In the counties touching the San Francisco Bay, there's close to ten million people these days. The namesake popular city is well known, however with only seven-hundred thousand people, it should really be considered only a neighborhood of the larger Bay Area metropolis. Directly across the Bay from San Francisco is Oakland, which in many ways is the mirror image of her more popular sister. It's not quite as big, four-hundred thousand people and of course racially, the population of Oakland is 35% black, while San Francisco is less than 8% black, leading to the stunning other side of the track(bridge) figure, per capita income is $35,000 in San Francisco and just under $22,000 thousand in Oakland. That's almost a 40% difference.

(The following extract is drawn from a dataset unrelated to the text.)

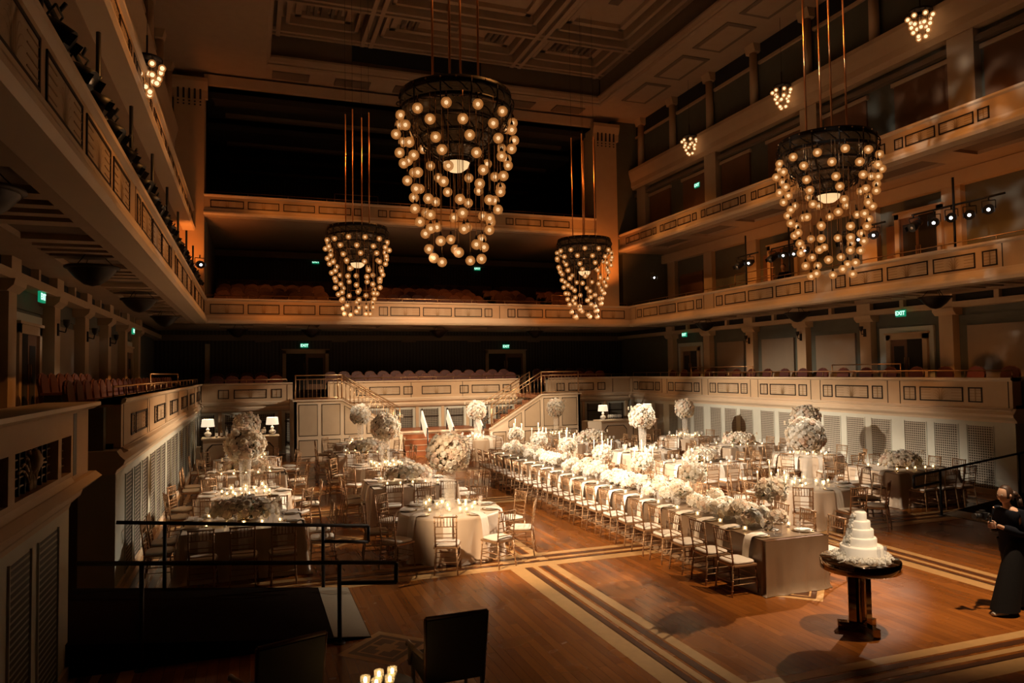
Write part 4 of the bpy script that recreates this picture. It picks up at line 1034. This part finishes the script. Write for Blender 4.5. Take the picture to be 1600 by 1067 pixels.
def make_lamp():
    t = thing('table_lamp', '', 'lamp')
    mb = MB(); mb.box(-.10, -.10, 0, .10, .10, .03, M['lampb']); mb.lathe([(.03, .03), (.09, .06), (.12, .12), (.10, .17), (.035, .21), (.05, .25), (.06, .28), (.03, .31), (.012, .33), (.012, .42)], M['lampb'], 16); obj('base', mb, t)
    mb = MB(); mb.lathe([(.215, .37), (.185, .62)], M['shade'], 24); obj('lamp_shade', mb, t)
    return t
LAMP = Proto(make_lamp)
for x, y, lab in ((-1.36, 26.8, 'at the wall end of the left bar'), (.72, 26.8, 'beside the glasses on the left bar'), (13.98, 27.6, 'beside the glasses on the right bar'), (16.1, 27.6, 'at the wall end of the right bar')):
    o = LAMP.place((x, y, 1.091), 0, 'white table lamp with lit drum shade '+lab, 'table lamps on the bars')
    d = bpy.data.lights.new('lamp_bulb', 'POINT'); d.energy = 7; d.color = (1, .78, .5); d.shadow_soft_size = .05
    b = bpy.data.objects.new('lamp_bulb', d); COL.objects.link(b); b.location = (x, y, 1.091+.5)
def make_bottle(m, h):
    def build():
        t = thing('liquor_bottle', '', 'bottle')
        mb = MB(); mb.lathe([(.001, 0), (.038, 0), (.04, .01), (.04, h*.6), (.014, h*.75), (.014, h)], M[m], 10); obj('glass_body', mb, t)
        mb = MB(); mb.lathe([(.041, h*.15), (.041, h*.48)], M['china'], 10); obj('paper_label', mb, t)
        mb = MB(); mb.lathe([(.016, h*.96), (.016, h*1.04), (.001, h*1.04)], M['gilt'], 8); obj('cap', mb, t)
        return t
    return build
BOT = [Proto(make_bottle('bottle', .32)), Proto(make_bottle('glass', .36)), Proto(make_bottle('amberb', .30))]
for i in range(8): BOT[(i*2+i//3) % 3].place((-1.08+.16*i, 26.74+.06*(i % 2), 1.091), i, '%s %s bottle from the wall lamp on the left bar' % (nth(i+1), ('dark', 'clear', 'amber')[(i*2+i//3) % 3]), 'bottles on the left bar')
for i in range(10): GLASS.place((.12+.09*(i % 5), 26.66+.14*(i//5), 1.091), 0, 'clean wine glass in the cluster on the left bar', 'glasses on the left bar', 1.15)
for i in range(12): GLASS.place((14.25+.10*(i % 6), 27.48+.14*(i//6), 1.091), 0, 'clean wine glass in the rows on the right bar', 'glasses on the right bar', 1.15)
t = thing('side_table', 'small draped side table tucked between the left bar and the wall', 'table', (-1.655, 26.95, 0)); mb = rect_cloth(.06, .25, M['napkin'], 1, .0, .78, 80, 4); obj('tablecloth', mb, t); mb = MB(); mb.box(-.05, -.24, .70, .05, .24, .755, M['walnut']); obj('tabletop', mb, t)

# ------------------------------------------------------------------ theatre seats
def make_seat():
    t = thing('theatre_seat', '', 'seat')       # faces -Y
    mb = MB(); pts = []
    prof = [(-.24, .42), (-.25, .74), (-.22, .86), (-.12, .93), (0, .95), (.12, .93), (.22, .86), (.25, .74), (.24, .42)]
    n = len(prof)
    for y in (.20, .27): mb.v += [(x, y+(z-.42)*.12, z) for x, z in prof]
    for i in range(n): mb.face([i, (i+1) % n, n+(i+1) % n, n+i], M['red'], False)
    mb.face(list(range(n)), M['red']); mb.face(list(range(n, 2*n)), M['redw']); obj('backrest', mb, t)
    mb = MB(); mb.path([(x*1.01, .235+(z-.42)*.12, z+.006) for x, z in prof[1:-1]], .014, M['redw'], 5); obj('wooden_edge', mb, t)
    mb = MB(); mb.grid([[(x, y, z) for x, y in ((-.23, -.22), (.23, -.22), (.23, .2), (-.23, .2))] for z in (.36, .43)], M['red'], True, False); mb.face([4, 5, 6, 7], M['red']); mb.box(-.06, -.1, 0, .06, .15, .36, M['black']); obj('seat_cushion', mb, t)
    for s in (-1, 1): mb = MB(); mb.box(s*.27-.025, -.2, .58, s*.27+.025, .25, .62, M['redw']); mb.box(s*.27-.02, .05, 0, s*.27+.02, .2, .58, M['black']); obj('armrest', mb, t)
    return t
SEAT = Proto(make_seat)
for r, (y, z) in enumerate(((31.75, 2.2), (32.75, 2.34))):
    k = 0
    for i in range(31):
        x = -1.3+.58*i
        if 1.5 < x < 3.0 or 11.6 < x < 13.1: continue
        k += 1; SEAT.place((x, y, z), 0, 'red velvet seat, %s from the left, %s terrace row behind the back parapet' % (nth(k), ('front', 'second')[r]), 'seats behind the back parapet')
for r in range(5):
    k = 0
    for x0, n in ((-1.15, 8), (5.4, 9), (11.5, 3), (14.45, 4)):
        for i in range(n):
            k += 1; SEAT.place((x0+.58*i+.08*(r % 2), 31.5+.95*r, 5.55+.26*r), 0, 'red velvet seat, %s from the left, %s row of the first back balcony' % (nth(k), nth(r+1)), 'seats on the first back balcony')
for k in range(18): SEAT.place((18.05, 13.2+.93*k, 2.2), -PI/2, 'red velvet seat, %s from the stage in the right wall terrace' % nth(k+1), 'seats along the right terrace')
for k in range(24): SEAT.place((-2.45, 13.3+.68*k, 2.2), PI/2, 'red velvet seat, %s from the stage in front row of the left terrace' % nth(k+1), 'front seats along the left terrace')
for k in range(7): SEAT.place((-3.1, 14.6+.62*k, 2.32), PI/2, 'red velvet seat, %s from the stage in rear row of the left terrace' % nth(k+1), 'rear seats along the left terrace')
mb = MB(); mb.box(-3.5, 14.2, 2.2, -2.75, 18.8, 2.32, M['carpet']); struct('floor_left_terrace_riser', mb)
for k in range(2): SEAT.place((-2.55, 8.3+.85*k, 2.2), PI/2, 'dark red seat in the stage-side box, %s from the stage' % nth(k+1), 'seats in the stage-side box')
# low aisle rails
def aisle(name_lab, pts, z, h=.5):
    t = thing('aisle_railing', name_lab, 'railing', (0, 0, 0)); mb = MB()
    a, b = pts; mb.path([(*a, z), (*a, z+h), (*b, z+h), (*b, z)], .017, M['brass']); mb.path([(*a, z+h*.5), (*b, z+h*.5)], .012, M['brass']); obj('rail_bar', mb, t)
aisle('low brass aisle railing left of centre on the first back balcony', ((3.9, 30.6), (5.0, 30.6)), 6.15)
aisle('low brass aisle railing right of centre on the first back balcony', ((13.0, 30.6), (14.4, 30.6)), 6.15)
aisle('low brass railing left of centre on the second back balcony', ((3.3, 30.7), (5.1, 30.7)), 10.19)
aisle('low brass railing in the right terrace by the door opposite', ((17.5, 15.8), (17.5, 18.4)), 2.75)
aisle('low brass railing in the right terrace further from the stage', ((17.5, 22.3), (17.5, 26.3)), 2.75)
aisle('low brass railing in the left terrace between the seats', ((-2.1, 18.0), (-2.1, 24.5)), 2.75)
aisle('low brass railing on the right first balcony near the far door', ((17.2, 20.6), (17.2, 22.8)), 6.2)

# ------------------------------------------------------------------ exit signs
def exit_sign(loc, rz, lab):
    t = thing('exit_sign', lab, 'sign', loc, rz, 'green exit signs')
    mb = MB(); mb.box(-.17, 0, -.10, .17, .05, .10, M['exitg']); obj('sign_box', mb, t)
    c = bpy.data.curves.new('exit_lettering', 'FONT'); c.body = 'EXIT'; c.size = .17; c.align_x = 'CENTER'; c.align_y = 'CENTER'; c.extrude = .002; c.offset = .004
    c.materials.append(M['exitl'])
    o = bpy.data.objects.new('lettering', c); COL.objects.link(o); me = bpy.data.meshes.new_from_object(o.evaluated_get(bpy.context.evaluated_depsgraph_get())); bpy.data.objects.remove(o); me.materials.clear(); me.materials.append(M['exitl']); o = bpy.data.objects.new('lettering', me); COL.objects.link(o); o.parent = t; o.location = (0, -.004, 0); o.rotation_euler = (PI/2, 0, 0)
for loc, rz, lab in (((XWL+.02, 15.85, 4.72), PI/2, 'on the left terrace wall nearest the stage'), ((XWL+.02, 27.2, 4.72), PI/2, 'on the left terrace wall furthest from the stage'),
                     ((2.35, YW1-.16, 4.52), 0, 'above the left double door behind the back terrace'), ((12.24, YW1-.16, 4.46), 0, 'above the right double door behind the back terrace'),
                     ((18.5, 28.3, 4.74), -PI/2, 'on the right terrace wall furthest from the stage'), ((18.5, 16.65, 4.78), -PI/2, 'on the right terrace wall nearest the stage'),
                     ((3.12, YW2-.1, 9.5-.6), 0, 'on the back wall of the first balcony, left one'), ((11.71, YW2-.1, 9.45-.6), 0, 'on the back wall of the first balcony, right one'), ((17.42, 25.45, 10.8), -PI/2, 'high on the right third-level wall')):
    exit_sign(loc, rz, 'green lit exit sign '+lab)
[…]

I put these facts out there in regards to a piece in the SF Chron this morning. Oakland has shut their libraries due to lack of money. State and municipal budgets are being slammed hard in this economy and those at the bottom of the economic ladder are paying the heaviest price. It's important to keep this in mind when you consider all the money the Fed and Treasury have funneled to Wall Street, compared to the relatively little that's flowed to the rest of the economy. Trickle down economics, that is, getting pissed on, remain firmly entrenched.
It's also important to remember average wages have basically been stagnant for three decades in the country and that as things stand, it's fairly certain the step down many have taken in the last two years, will not be met with a corresponding future step back, much more a step up from where they were, unless we do some serious rethinking on how this economy runs. Oakland's closed libraries are sad commentary on the state of the union in 2009.